Smartphone-Samsung-GalaxyRemember when the feature phone market was a hopelessly chaotic sea of incompatible phones that required prohibitively expensive porting of apps? That was the reality of the first wave of the mobile data revolution -- before Apple and Google helped standardize (to a degree) the market and create big fat targets for developers.

Well, there is certainly one major player in the market who remembers those days fondly -– Samsung. After all, it was the handset manufacturers themselves who -- much like the auto industry in the early part of the last decade -- couldn’t get enough of product differentiation and massive product lines. The thinking was that a personal phone demanded personalized hardware and features and that each person had distinct needs to be served. After all, from the OEMs perspective, who cared whether the stuff cost $300 or $400 each? The carriers were footing much of the bill anyway.

And so it was with a little bit of déjà vu that I noticed Samsung launching what it calls its Smart App Challenge 2013 for Galaxy S4. This is a competition to attract developers to the platform with a contest purse of $800,000 in all and eligibility for investment evaluation from Samsung Venture Investment Corporation. To be sure, Samsung is not looking for really cool Android apps. It wants apps that are very specific to its handset. In particular, it wants applications that make use of its Smart Chord API that allows multiple galaxy handsets to work together, and especially to use its Group Play service.
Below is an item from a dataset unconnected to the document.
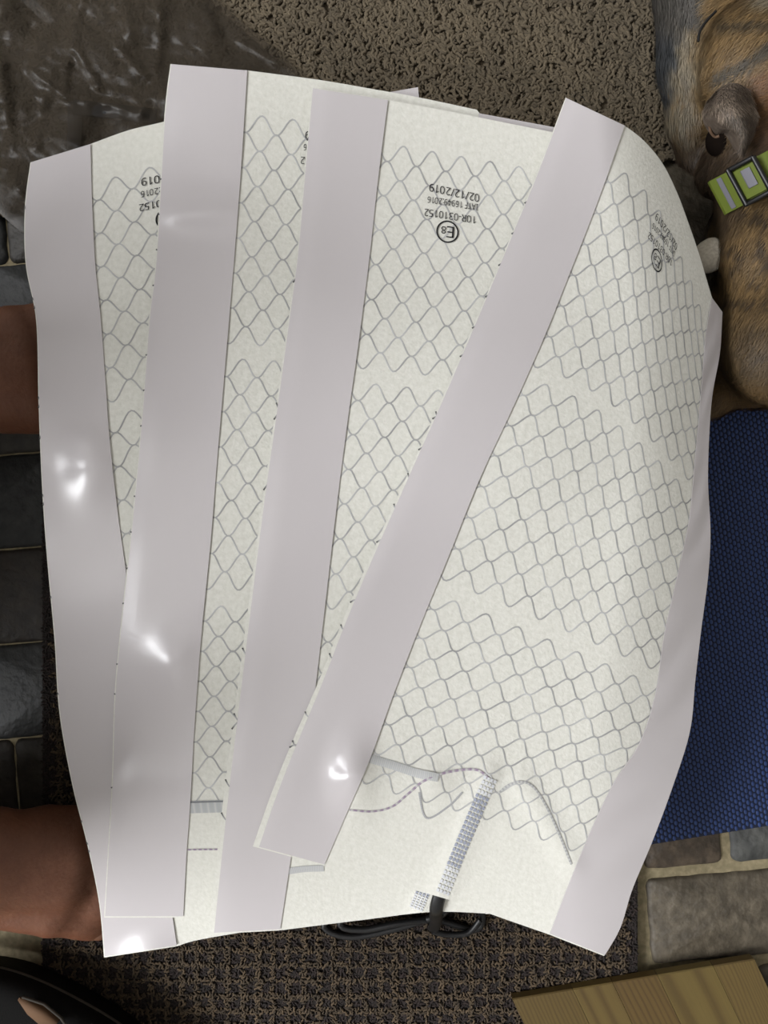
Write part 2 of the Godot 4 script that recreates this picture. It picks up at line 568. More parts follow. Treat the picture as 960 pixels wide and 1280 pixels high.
func build_pads() -> void:
	var g := lin(176, 178, 180)
	var purple := lin(146, 128, 150)
	var pale := lin(196, 196, 192)
	var p1 := {
		"L": curve([38, 203, 31, 260, 32, 330, 45, 400, 48, 500, 52, 600, 58, 690, 68, 800, 74, 890, 90, 980, 110, 1060, 124, 1130, 130, 1197]),
		"A": curve([113, 180, 115, 250, 119, 330, 126, 400, 132, 480, 137, 550, 147, 640, 158, 720, 170, 830, 182, 930, 196, 1030, 210, 1110, 221, 1183]),
		"R": curve([522, 109, 545, 350, 560, 620, 575, 900, 575, 1128]),
		"T": curve([113, 180, 160, 163, 205, 152, 300, 127, 440, 112]), "E": curve([221, 1183, 258, 1173, 400, 1150, 500, 1136]),
		"shear": 0.0, "squeeze": 0.0, "last": 0.88, "phase": 0.4, "mark": Vector2(0.372, 0.118), "ridges": [], "seams": [], "bumps": [[Vector2(114, 582), 22.0, 30.0, 0.005], [Vector2(108, 545), 14.0, 10.0, 0.0015], [Vector2(188, 1204), 26.0, 26.0, 0.006]]}
	p1.B = blend_curve(p1.A, p1.R, 0.75)
	var p2 := {
		"L": curve([213, 80, 205, 150, 195, 320, 186, 400, 177, 520, 165, 650, 152, 770, 143, 870, 140, 970, 135, 1060, 130, 1147]),
		"A": curve([309, 88, 302, 200, 293, 320, 282, 450, 271, 580, 263, 680, 252, 790, 243, 910, 238, 1000, 233, 1070, 229, 1147]),
		"R": curve([693, 159, 672, 400, 650, 650, 625, 900, 602, 1118]),
		"T": curve([309, 88, 400, 100, 470, 112, 520, 121, 600, 138]), "E": curve([229, 1147, 257, 1145, 400, 1138, 520, 1126]),
		"shear": 0.0, "squeeze": 0.0, "last": 0.865, "phase": 1.2, "mark": Vector2(0.415, 0.118), "ridges": [], "bumps": [[Vector2(217, 834), 24.0, 28.0, 0.0052], [Vector2(252, 262), 46.0, 15.0, 0.004]],
		"seams": [["bus_wire", 0.009, [pale, g, lin(176, 178, 176), g], [Vector2(225, 1009), Vector2(300, 1007), Vector2(380, 1006)]],
			["bus_wire", 0.002, [lin(120, 122, 124)], [Vector2(225, 1003), Vector2(300, 1001), Vector2(380, 1000)]],
			["purple_stitch", 0.0012, [purple, pale, purple], [Vector2(225, 1062), Vector2(300, 1061), Vector2(380, 1060)]]]}
	p2.B = blend_curve(p2.A, p2.R, 0.75)
	var p3 := {
		"L": curve([390, 110, 381, 210, 371, 320, 356, 430, 342, 530, 326, 640, 310, 760, 297, 860, 284, 960, 272, 1060, 260, 1168]),
		"A": curve([485, 125, 473, 220, 462, 320, 448, 430, 434, 530, 420, 640, 406, 760, 393, 870, 380, 960, 364, 1070, 350, 1163]),
		"R": curve([806, 186, 822, 330, 812, 520, 790, 720, 745, 920, 690, 1136]),
		"T": curve([485, 125, 560, 139, 640, 155, 700, 167, 745, 175]), "E": curve([350, 1163, 453, 1150, 540, 1140, 610, 1142]),
		"shear": 0.0, "squeeze": 0.0, "last": 0.885, "phase": 0.1, "mark": Vector2(0.395, 0.146), "bumps": [], "ridges": [[Vector2(520, 1160), Vector2(560, 1060), 16.0, 0.003]],
		"seams": [["bus_wire", 0.005, [pale, g, pale, lin(170, 170, 176)], [Vector2(352, 1090), Vector2(380, 1086), Vector2(405, 1085)]]],
		"braid": [Vector2(548, 1060), Vector2(535, 1100), Vector2(520, 1137)]}
	p3.B = blend_curve(p3.A, p3.R, 0.75)
	var p4 := {
		"L": curve([707, 122, 672, 215, 640, 292, 600, 388, 556, 490, 510, 592, 470, 680, 430, 772, 398, 852, 362, 935, 338, 995, 316, 1058]),
		"A": curve([781, 157, 748, 250, 716, 332, 680, 422, 640, 512, 600, 598, 563, 690, 526, 780, 492, 868, 462, 950, 432, 1020, 405, 1082]),
		"B": curve([890, 372, 882, 420, 875, 505, 868, 580, 861, 650, 845, 725, 830, 792, 818, 870, 798, 930, 768, 975, 740, 1032, 715, 1092, 700, 1130, 686, 1168]),
		"R": curve([903, 390, 900, 440, 891, 490, 887, 535, 885, 600, 888, 665, 885, 720, 876, 790, 869, 850, 862, 915, 840, 985, 815, 1052, 790, 1112, 775, 1160, 755, 1195]),
		"T": curve([781, 157, 805, 176, 828, 204, 846, 240, 861, 280, 874, 318, 882, 345, 890, 372]), "E": curve([405, 1082, 450, 1096, 500, 1108, 552, 1122, 600, 1138, 640, 1152, 686, 1168]),
		"shear": 0.045, "squeeze": 0.3, "last": 0.885, "phase": 0.6, "mark": Vector2(0.458, 0.106),
		"bumps": [[Vector2(444, 972), 18.0, 34.0, 0.006]],
		"ridges": [[Vector2(612, 975), Vector2(548, 1122), 15.0, 0.0022], [Vector2(440, 975), Vector2(540, 975), 26.0, 0.003], [Vector2(540, 975), Vector2(610, 962), 16.0, 0.002], [Vector2(650, 976), Vector2(716, 1080), 16.0, 0.002]],
		"seams": [["bus_wire", 0.0055, [pale, g, lin(192, 192, 188), g], [Vector2(462, 948), Vector2(490, 956), Vector2(520, 966), Vector2(548, 972)]],
			["purple_stitch", 0.0016, [purple, pale, lin(160, 148, 160)], [Vector2(437, 1012), Vector2(465, 1014), Vector2(490, 1008), Vector2(510, 992), Vector2(530, 976), Vector2(560, 965), Vector2(595, 962), Vector2(612, 974)]],
			["bus_wire", 0.0016, [lin(158, 158, 160), pale], [Vector2(622, 992), Vector2(636, 981), Vector2(653, 977), Vector2(668, 985), Vector2(684, 1010), Vector2(700, 1045), Vector2(714, 1080)]],
			["heating_wire", 0.0014, [lin(160, 160, 162), lin(172, 172, 172)], [Vector2(524, 990), Vector2(533, 1022), Vector2(560, 1008), Vector2(578, 990)]]],
		"braid": [Vector2(614, 972), Vector2(600, 1004), Vector2(577, 1058), Vector2(553, 1118)]}
	make_pad(0, "white felt heating pad lowest in the fan, its glossy strip farthest left", p1)
	make_pad(1, "white felt heating pad second in the fan, its strip corner reaching highest", p2)
	make_pad(2, "white felt heating pad directly under the top pad, its approval print fully visible", p3)
	make_pad(3, "white felt heating pad topmost in the fan, slanting, drooping towards the dog", p4)

# ------------------------------------------------------------------ setting
func build_room() -> void:
	org = Vector3.ZERO
	var X := 1.9
	var Z := 1.8
	var Y := 2.4
	var fl := tag(obj("floor", box_mesh(Vector3(0, -0.05, 0), Vector3(2 * X, 0.1, 2 * Z)), M.grout), "", "", "", "structure")
	tag(obj("ceiling", box_mesh(Vector3(0, Y + 0.05, 0), Vector3(2 * X + 0.2, 0.1, 2 * Z + 0.2)), M.paint), "", "", "", "structure")
	tag(obj("wall_right", box_mesh(Vector3(X + 0.05, Y / 2, 0), Vector3(0.1, Y, 2 * Z)), M.paint), "", "", "", "structure")
	tag(obj("wall_back", box_mesh(Vector3(0, Y / 2, -Z - 0.05), Vector3(2 * X + 0.2, Y, 0.1)), M.paint), "", "", "", "structure")
	var st := st_new()
	st.set_smooth_group(-1)
	var w0 := -0.5
	var w1 := 1.1
	var y0 := 1.1
	var y1 := 2.25
	bx(st, Vector3(-X - 0.05, y0 / 2, 0), Vector3(0.1, y0, 2 * Z))
	bx(st, Vector3(-X - 0.05, (y1 + Y) / 2, 0), Vector3(0.1, Y - y1, 2 * Z))
	bx(st, Vector3(-X - 0.05, (y0 + y1) / 2, (-Z + w0) / 2), Vector3(0.1, y1 - y0, w0 + Z))
	bx(st, Vector3(-X - 0.05, (y0 + y1) / 2, (Z + w1) / 2), Vector3(0.1, y1 - y0, Z - w1))
	tag(obj("wall_left", done(st), M.paint), "", "", "", "structure")
	tag(obj("wall_front", box_mesh(Vector3(0, Y / 2, Z + 0.05), Vector3(2 * X + 0.2, Y, 0.1)), M.paint), "", "", "", "structure")
	var st2 := st_new()
	st2.set_smooth_group(-1)
	for x in [w0 + 0.025, (w0 + w1) / 2, w1 - 0.025]:
		bx(st2, Vector3(-X - 0.05, (y0 + y1) / 2, x), Vector3(0.06, y1 - y0, 0.05))
	for y in [y0 + 0.025, y1 - 0.025]:
		bx(st2, Vector3(-X - 0.05, y, (w0 + w1) / 2), Vector3(0.06, 0.05, w1 - w0))
	tag(obj("window_1", done(st2), M.paint), "", "", "", "structure")
	# stone-look floor blocks round the places where the floor shows
	var e1 := Vector2(0.9964, -0.085)
	var e2 := Vector2(0.075, 0.997)
	var o := Vector2(800, 1093)
	rng.seed = 5
	brick(fl, o, e1, e2, 40.0, 260.0, -905.0, -640.0, 0)
	for r in range(-9, 3):
		var s := -980.0 + rng.randf() * 80.0
		var cuts := []
		while s < 420.0:
			cuts.append(s)
			s += rng.randf_range(112.0, 205.0)
		if r == -1: cuts = [-420.0, -230.0, 0.0, 109.0, 300.0]
		if r == 0: cuts = [-330.0, -180.0, 0.0, 222.0, 400.0]
		if r == 1: cuts = [-200.0, -60.0, 130.0, 340.0]
		for i in cuts.size() - 1:
			var gap := 1.0 if cuts[i] < -600.0 else 6.0
			var s0: float = cuts[i] + gap
			var s1: float = cuts[i + 1] - gap
			var t0: float = r * 118.0 + gap
			var t1: float = r * 118.0 + 118.0 - gap
			var c := o + e1 * (s0 + s1) / 2 + e2 * (t0 + t1) / 2
			var seen: bool = (c.x < 130 and c.y > 230) or (c.x > 720 and c.y > 960)
			if not seen: continue
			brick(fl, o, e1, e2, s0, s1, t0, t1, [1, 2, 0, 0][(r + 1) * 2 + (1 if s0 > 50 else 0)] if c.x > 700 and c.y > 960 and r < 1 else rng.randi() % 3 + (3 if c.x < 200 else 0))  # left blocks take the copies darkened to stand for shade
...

Samsung is a bit like Sony in its dreams of creating its own ecosystem of proprietary applications and a world that its hardware owners are happy to dwell within exclusively. It just doesn’t happen that way. The good news is that it likely won’t work. Samsung never has been strong on software, and the last thing we need is more platform fragmentation off of the Android base. And as much as the Galaxy series has proven popular, it just doesn’t have the kind of market share necessary to build its own app ecosystem.

The company is fighting on two fronts, with Apple and with Google. Samsung would have liked to be seen as the preeminent Android device, but Google -- itself an owner of an OEM -- is not about to cede that to anyone. Now the hardware maker seems to want to detach itself from the Android moniker, perhaps believing it can do better.

But it is also a silly distraction. It has seemed to me for a long time that Samsung’s strength is not in dominating any single channel so much as having unique positioning across channels. In many ways, this company has pieces in place that Microsoft and Apple continue to crave. Microsoft can’t get the traction it desperately wants in the phone space, and Apple will have to do a heavy lift to get into the TV space.

But Samsung is a major force in TVs, with a strong smart TV component. And it has one of the largest installed bases of smartphones. Getting all that hardware to start talking to each other is the project that would knit together most of the Samsung hardware most effectively. Seems to me that is a much bigger and better goal than pursuing the iPhone fetish, which increasingly smells like schoolboy one-upsmanship.